A medida, porém, é vista como uma forma de arquivar ou redistribuir diversos casos para outros órgãos da Procuradoria, esvaziando a Lava-Jato SP. Para evitar este cenário, a força-tarefa apresentou duas denúncias nesta terça e direcionou outros casos à Polícia Federal, detalhando de forma minuciosa sobre a conexão entre os crimes investigados e a Lava-Jato para reduzir as chances do caso ser direcionado a outro órgão.
A primeira denúncia foi apresentada durante a manhã e acusou os ex-diretores da Dersa, Paulo Vieira de Souza e Mário Rodrigues Júnior, de lavagem de propinas da Galvão Engenharia entre 2005 e 2009. Em contrapartida, a empreiteira buscava favorecimento em obras do governo tucano em São Paulo, à época comandado por Geraldo Alckmin e José Serra. As transações, segundo a Lava-Jato, chegaram a US$ 10,8 milhões (cerca de R$ 60,7 milhões).

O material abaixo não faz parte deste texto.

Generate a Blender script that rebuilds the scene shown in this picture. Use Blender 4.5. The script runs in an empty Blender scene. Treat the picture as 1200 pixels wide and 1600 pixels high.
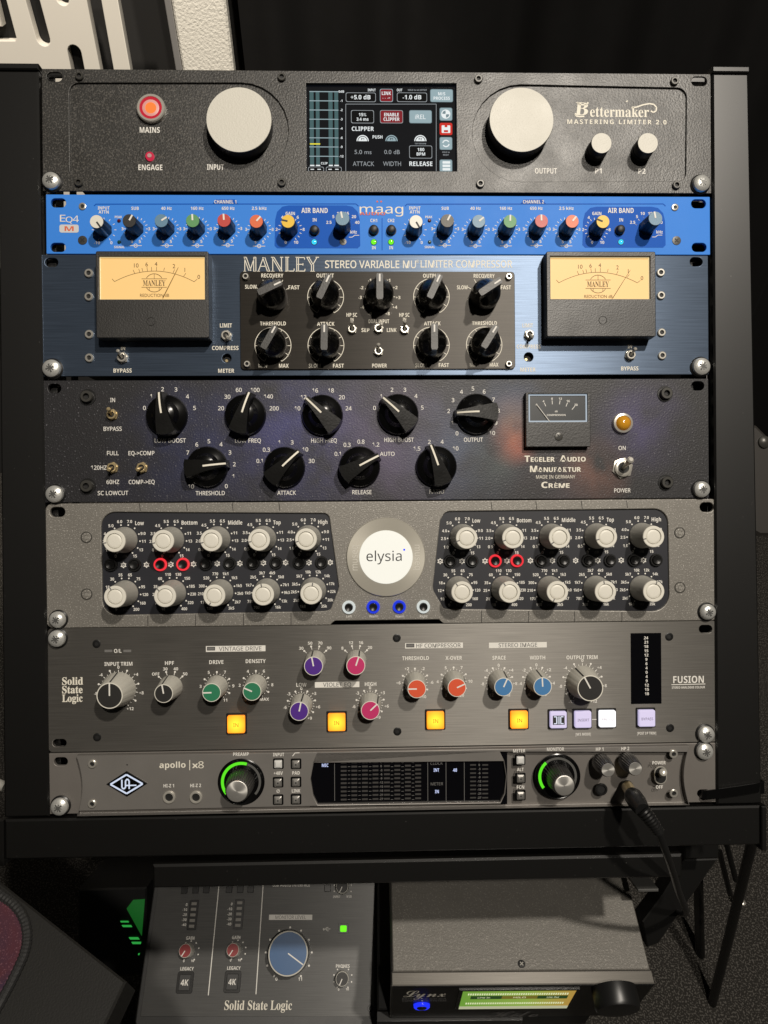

A segunda denúncia, por sua vez, foca na formação de cartel entre as cinco principais empreiteiras do país: Camargo Côrrea, Odebrecht, Andrade Gutierrez e Queiroz Galvão. Segundo a Procuradoria, o grupo criou um 'manual de atuação' dos integrantes batizado "Tatu Tênis Clube", voltado para a divisão de obras públicas entre as empresas com a apresentação de propostas com piso mínimo acima do que ocorreria em um cenário de concorrência normal.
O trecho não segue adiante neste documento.